Dean trains Iraqi librarians in the UAE

By Marc Larocque

After the U.S. military invaded Iraq, its academic infrastructure there was ravaged. But one British bookworm stepped up to help. And he has stepped up again to help students and teachers at Northeastern obtain all the knowledge they need.

William Wakeling, a seasoned librarian and information science specialist, was appointed Northeastern’s acting dean of libraries last week.

Wakeling was associate dean of libraries since August 2002 before being asked by the Provost Ahmed Abdelal to replace Ed Warro, who recently resigned to lead in the building of the Library of Education City in Qatar, a state in the Persian Gulf.
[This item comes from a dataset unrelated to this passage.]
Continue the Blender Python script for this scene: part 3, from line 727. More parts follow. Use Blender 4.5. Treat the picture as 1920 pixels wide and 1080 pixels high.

Wakeling will retain the position until a long-term dean of libraries is installed.

“This all came pretty much out of the blue for the administration and the library,” Wakeling said. “The job [Warro] is taking on is so big that he is getting there as soon as possible.”

Last summer, Wakeling was the one in the Middle East, helping to heal Iraqi’s shattered academic community.

Wakeling joined other librarians and translators in training 32 Iraqi librarians and library teachers in the United Arab Emirates (UAE) The three-week program, run by the National Endowment for the Humanities, included seminars and classes focused on preservation, cataloging and managing digital collections.

“Many of the large university and research collections were devastated in the aftermath of the Iraq invasion,” Wakeling said. “They were looted, damaged and the staff fled or was threatened. It was the pits.”

Since the war started, Wakeling said Iraqi librarians have spent all their time repairing the damage inflicted.

“What we are trying to negotiate at the moment is that six or seven [librarians] come to the United States for further training,” he said. “That is proving very complicated because of visa restrictions and other complications. They can’t send us e-mails very easily because their e-mail is watched by colleagues, and there are sectarian and other anxieties.”

Wakeling received Masters degrees in literature and librarianship at the University of Leeds and the University of Sheffield respectively. He worked in libraries in England for 20 years before coming to America in 1998 to be with his partner and work at Northeastern as the collection development officer.

As acting dean of libraries, Wakeling’s responsibility to represent the Snell Library and information sharing has given him an opportunity to speak to faculty and administrators.

He and his colleagues are working to launch the library’s new Digital Media Design Studio, which he said will allow students to manipulate all forms of media and create course-related, multimedia presentations, projects and portfolios.

“If you ever wanted to convert a track from a vinyl record to digital, you will be able to now,” Wakeling said. “If you wanted to integrate any type of graphics to give a class project added effect, you could.”

The studio is slated to open this fall.

Wakeling and library staff have also been working on IRis, a new digital repository where faculty, staff and students can place digital objects, articles, periodicals to be archived for long-term storage. They are they made available on the web.

“IRis is a growing project where Northeastern researchers and writers who want to promote and preserve their intellectual work can go,” Wakeling said. “We’ve already been in touch with student newspapers on archiving their work.”

Through Northeastern’s affiliation with the Boston Library Consortium, a group of 19 libraries in the Boston region, Wakeling is handling Northeastern’s contributions to the Open Content Alliance, an online library project that rivals Google’s current library project.

“It’s different from Google. Somewhere, Google is in it for the money,” Wakeling said. “The Alliance is in it for free. This is an example of a group of libraries working together to vastly increase the material available to all their users.”

The Open Content Alliance facilitates various scanning projects around the country and overseas – one of which is located at the Boston Public Library. But whereas Google aims to “digitize” all books, the alliance is now collecting only material in the public domain: books or documents published before 1923, government reports and works from copyright owners who have given permission.

“The information universe is breaking down national borders,” Wakeling said. “The shifting of emphasis from print to digital has influenced almost every strategic decision we’ve made and continues to do so.”

Within the next few weeks, Wakeling will send Northeastern’s first round of books to the Boston Public Library to be scanned for the digital library.

“The challenge is to adapt to the new without losing what’s good about the old, because there is a mass of important material that you can only find from printed material,” he said.